Saul Schwartz, seen here putting bread into the wood-fired oven, says his company is “surrounded by the natural elements; the creeks flow and birds sing. The trees blow in the wind, and the smell is always fresh, although it is slightly altered with the scent of bread or granola."

Saul Schwartz, seen here putting bread into the wood-fired oven, says his company is “surrounded by the natural elements; the creeks flow and birds sing. The trees blow in the wind, and the smell is always fresh, although it is slightly altered with the scent of bread or granola.”

by Len Lear

I shop at Weavers Way in Chestnut Hill every so often and like to try out different breads because there are so many great ones (and day-old breads are half-price). Last week I purchased a sesame French bread that Weavers Way in both Mt. Airy and Chestnut Hill gets from the Sweet Water Baking Company in Kimberton, Chester County. A notation on the label says it is “wood-fired brick oven bread, naturally leavened.” It has a list of seven ingredients, and each one sounds ridiculously healthful.

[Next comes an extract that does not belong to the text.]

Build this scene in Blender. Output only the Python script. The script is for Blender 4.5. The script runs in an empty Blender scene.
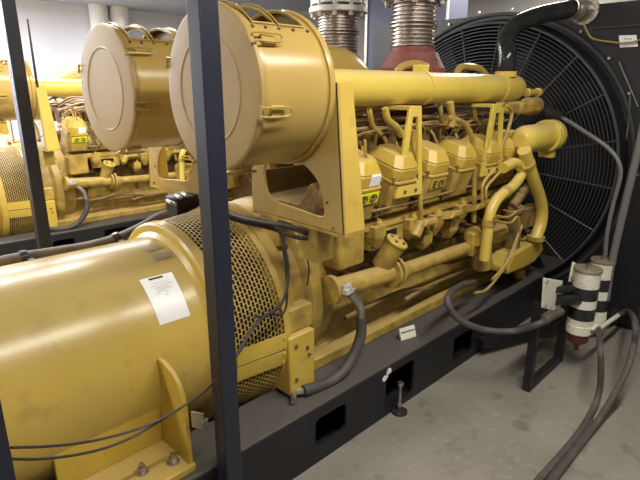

When my wife and I tasted the bread, we went nuts (figuratively speaking; there are no nuts in the bread). We both rhapsodize over the bread every time we eat it. When it is toasted, the amazing crust really does have that wood-fired taste. I proceeded to Google Sweet Water Baking Company and found this comment on yelp.com by a Nathan R. of Phoenixville, whose opinion mirrors ours:

“This is probably the best bread I have ever tasted in my life. And I’ve eaten a lot of bread, homemade and commercial, both in the U.S. and in Europe. I like bread. This is mind-bendingly, impossibly good; you won’t believe your taste buds. It’s got the most subtle flavors and the most perfect texture I’ve ever experienced … You need to get busy trying to get hold of a loaf. (The price) isn’t that bad, except for the fact that you are likely to consume most of a loaf the first time you taste it simply because you won’t be able to think of anything else you’d rather eat.

”

As great as the bread is, I still was not thinking about doing an article on it until I saw the following words on the label: “Baked with the members and volunteers of Kimberton Hills, a life-sharing agricultural community that specially includes people with disabilities.”

That definitely piqued my interest, so I called and spoke to Saul Schwartz, 42, who founded Sweet Water Baking Company with his wife, Natalie, 44, in 1998 in the mountains of southwest Virginia. He had previously worked on several farms, and she had run her own market vegetable garden. So these people are the real deal.

Everything Sweet Water makes is handmade with care in small quantities. The bread is mixed and shaped by hand and baked in a wood fired brick oven, and it is all naturally leavened.

Everything Sweet Water makes is handmade with care in small quantities. The bread is mixed and shaped by hand and baked in a wood fired brick oven, and it is all naturally leavened.

The Schwartzes moved to the Delaware Valley in 2007 to be close to Natalie’s family in Valley Forge. Since 2008 they have been making bread, cookies and granola with their four children — Osheana, Agile, Coral and Free.

“Here in the Sweet Water woods,” said Saul, “where we live and run our bakery, we are surrounded by the natural elements; the creeks flow and birds sing. The trees blow in the wind, and the smell is always fresh, although it is slightly altered with the scent of bread or granola.

“As the steam rises out of the oven chimney, it fills our little valley with the  wholesome smell. This is our way to give back to the beauty around, in baking and preparing our products naturally. The earth is important to us, as it should be to everyone. We hope that in eating our products, people can feel the earth’s energy, which we put into it.”

What is even more impressive, however, is that the Kimberton Hills agricultural community, which also contains a dairy farm, orchard, wool weaving facility, etc., has about 100 residents, and half of them are developmentally disabled. Most have Down’s syndrome, forms of autism or other kinds of cognitive or intellectual impairment, even childhood brain injuries.

“On a typical day,” explained Saul, “we will have five or six (of the developmentally disabled residents) working in the bakery. They help bake cookies with supervision, scoop, bag and cleanup. Each one has a volunteer co-worker who supervises. In general, they are pretty high-functioning and competent if you find the right job for each individual.”

In addition to the Weavers Way markets, Sweet Water sells its products to markets in the western suburbs, food-buying clubs, Door-to-Door Organics in Bucks County and Amish farmers in Lancaster County, among others. They have been selling to Weavers Way since 2008. “Sales at Weavers Way have not been our absolute best,” said Saul, “but they have always been decent and steady.”

Beware, consumers: once you taste Sweet Water products, you may just become hooked. And then sales at Weavers Way will be even “decenter” and steadier.